La petite histoire des mots
Cinglé
Alors qu’approche la date de l’élection présidentielle aux Etats-Unis, l’ex-président Donald Trump, qui n’est jamais à court d’une injure, s’en est pris une nouvelle fois à sa rivale démocrate, la vice-présidente Kamala Harris, en lançant contre elle des attaques verbales d’une rare violence. Le milliardaire l’a notamment qualifiée de « cinglée de la gauche radicale » et de « folle ».
L’adjectif « cinglé » est un synonyme de « fou ». Il désigne une personne mentalement dérangée tout comme les adjectifs « dingue », « zinzin », « timbré », « fada », etc. Il est dérivé du verbe « cingler » qui a une double origine, deux sens bien distincts, et originellement deux orthographes qui ont fini par se confondre.
Dans le premier cas, en vocabulaire maritime, « cingler » signifie « faire voile dans une direction » et, par extension, « parcourir l’espace » ou encore « filer à toute vitesse ». Ce verbe est issu du vieux français « sigler », qui avait le même sens, lui-même dérivé du vieux norrois, la langue des anciens scandinaves « segl » qui veut dire « voile ».
Il est clairement apparenté à l’allemand « Segel » qui désigne une voile. Dans la langue de Goethe un voilier se dit « Segelschiff ». Jusqu’au XVIe siècle, en vieux français, ce verbe s’écrivait « singler » avant de changer d’orthographe, sans raison apparente, manifestement à la suite d’une confusion.
Dans le second cas – celui qui nous intéresse -, « cingler » signifie « fouetter », « frapper » ou « cravacher ». Ce verbe, homonyme du précédent, est issu du latin « cingulum » qui désigne une sangle ou une ceinture.

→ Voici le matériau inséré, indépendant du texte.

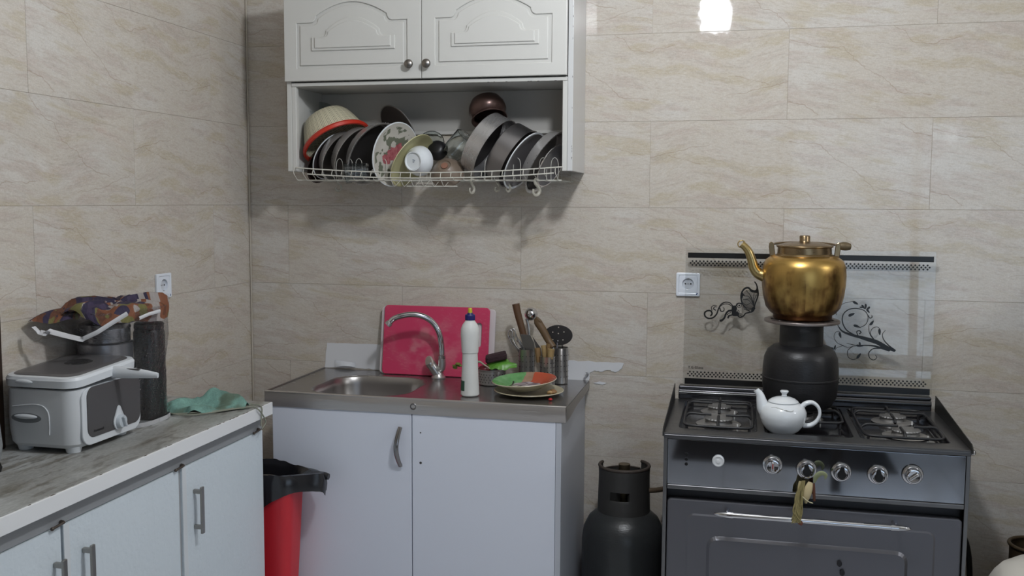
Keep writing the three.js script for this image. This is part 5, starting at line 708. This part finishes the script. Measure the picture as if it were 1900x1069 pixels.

Dès le XIIe, siècle on le trouve dans la littérature dans le sens de « frapper avec une verge flexible ». En ce temps-là, l’adjectif « chinglant » ou « cinglant » voulait dire « souple » ou « flexible ». Il prendra progressivement le sens de « piquant » ou « blessant ». Au XVIIIe siècle, « cingler » fut aussi utilisé pour désigner les coups du vent, de la pluie ou de la neige.
C’est un siècle plus tard que l’adjectif « cinglé » apparut dans le langage populaire pour désigner les ivrognes violents qui frappaient les clients des tavernes. A cette époque, en argot, l’expression « se cingler le blair » signifiait d’ailleurs s’enivrer. Il est amusant de noter en passant, qu’en argot, le mot « blair » désigne le nez. Il s’agit d’un apocope (une abréviation) du mot « blaireau ».
On terminera sur ce bon mot du romancier, poète et dramaturge français Raymond Queneau : « Il n’y a rien de tel pour vous donner du génie que d’avoir un oncle cinglé ou une grand-mère cinoque ».